Extract every line where the string "part" appears.

☆ ☆ ☆ ☆ ☆

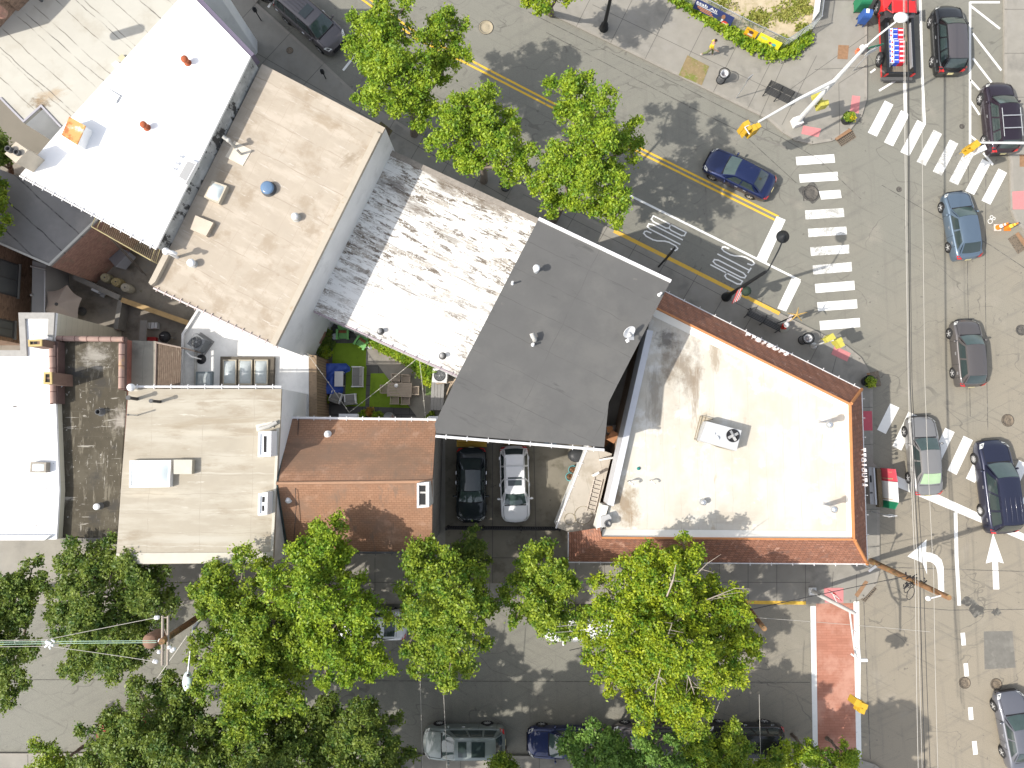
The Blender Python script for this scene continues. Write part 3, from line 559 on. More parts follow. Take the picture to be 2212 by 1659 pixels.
b = B(); b.prism(ats([(251, 1195), (591, 1193), (590, 1215), (250.5, 1218)], zL+.02), zL+.001, zL+.03); strip(b, ats([(590, 1216), (604, 925)], zL), .14, zL, zL+.08, flip=False); part('roof_edging', b, M('roof_edge_pale', (.52, .49, .42), .85), tL, True)
chimney(tL, [(559, 933), (587, 931), (586, 986), (558, 987)], 0, 8.3, M('chimney_whitewash', (.82, .83, .84), .8), [[(569.5, 942), (576, 942), (575.5, 977), (569.5, 977)]], m_wht)
chimney(tL, [(559, 1066), (579, 1063), (578, 1112), (558, 1113)], 0, 8.2, M('chimney_whitewash', (.82, .83, .84), .8), [[(566.5, 1073), (572, 1073), (571.5, 1085), (566, 1085)], [(566, 1092), (571, 1092), (571, 1104), (566, 1104)]], m_wht)
# --- dark roof with terracotta coping, white roofs further along
zD = 5.9
DPp = [(120, 732), (268, 732), (266, 843), (272, 845), (253, 1163), (128, 1160), (127, 960)]
m_dbr = M('roof_dark_scuffed', (.07, .06, .042), .9, .25, 1.5, [((.10, .088, .064), .55, .08, .6), ((.15, .133, .10), .595, .05, 1.5, (2.4, .5, 1), 0), ((.30, .28, .24), .645, .025, 2.0, (3.4, .45, 1), 0), ((.40, .38, .34), .665, .02, 4.5), ((.30, .28, .24), .64, .02, 1.6, (.4, 3, 1), 0), ((.055, .05, .042), .62, .08, .7)], spots=[(205, 770, 5.9, 1.2, 1.0, 0, (.36, .34, .3), .7), (260, 905, 5.9, .8, 1.0, 0, (.34, .31, .27), .7), (165, 805, 5.9, .9, .6, 0, (.05, .05, .05), .8)], seam=[(1.35, .04, (.09, .08, .06), 90)])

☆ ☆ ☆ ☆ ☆

Reply →
The Blender Python script for this scene continues. Write part 3, from line 559 on. More parts follow. Take the picture to be 2212 by 1659 pixels.
b = B(); b.prism(ats([(251, 1195), (591, 1193), (590, 1215), (250.5, 1218)], zL+.02), zL+.001, zL+.03); strip(b, ats([(590, 1216), (604, 925)], zL), .14, zL, zL+.08, flip=False); part('roof_edging', b, M('roof_edge_pale', (.52, .49, .42), .85), tL, True)